In November a consortium of Alsim Alarko and Gulermak Agir Sanayi was awarded a €530m contract to modernise the 189 km Cerkezkoy – Kapıkule section of the route, including the renovation of five stations, six viaducts, 24 other bridges, two bored tunnels and seven cut-and-cover tunnels. This is scheduled to be completed by April 2022. 

As part of its discussions with the EU, Turkey has also pledged to begin construction of the planned Europe – Asia rail link via the Yavuz Sultan Selim Bridge across the Bosporus by 2029 at the latest. The third bridge across the strait opened to road traffic in August 2016, and has provision for double-track railway which could provide a freight route bypassing central Istanbul. This in turn would help to develop rail freight traffic between the EU and Turkey, the Middle East, Caucasus and Central Asia. Routes for the required connecting lines have not yet been finalised.
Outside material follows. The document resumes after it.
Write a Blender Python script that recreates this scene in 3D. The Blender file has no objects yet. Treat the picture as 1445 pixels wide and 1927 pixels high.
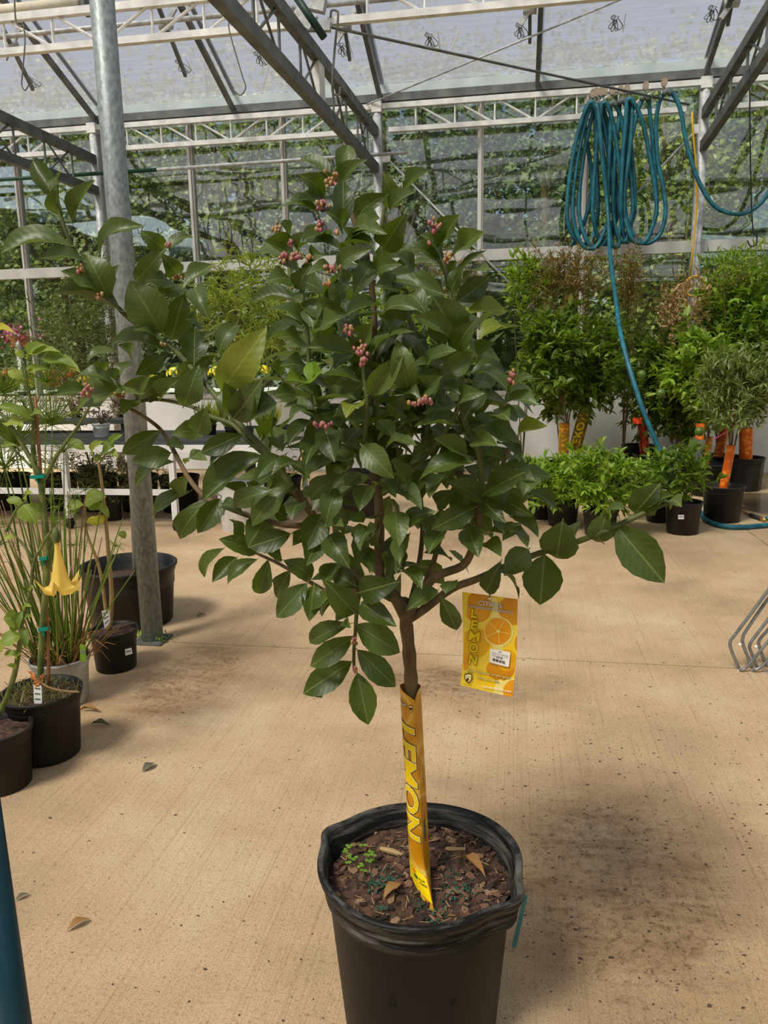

Meanwhile, the Marmaray suburban railway project which has been under construction since 2004 is nearing completion. An initial short-distance commuter service through the Marmaray tunnel began in 2013, and Minister for Transport & Infrastructure Cahit Turhan recently announced that suburban services on the full 76·6 km Halkali – Gebze route are to be launched in the first week of March.

He did not give a date for the start of high speed passenger services from Asia to Halkali via the Marmaray tunnel, or for the start of freight services, but previous official announcements have suggested high speed trains could begin running a few months after the launch of the suburban service.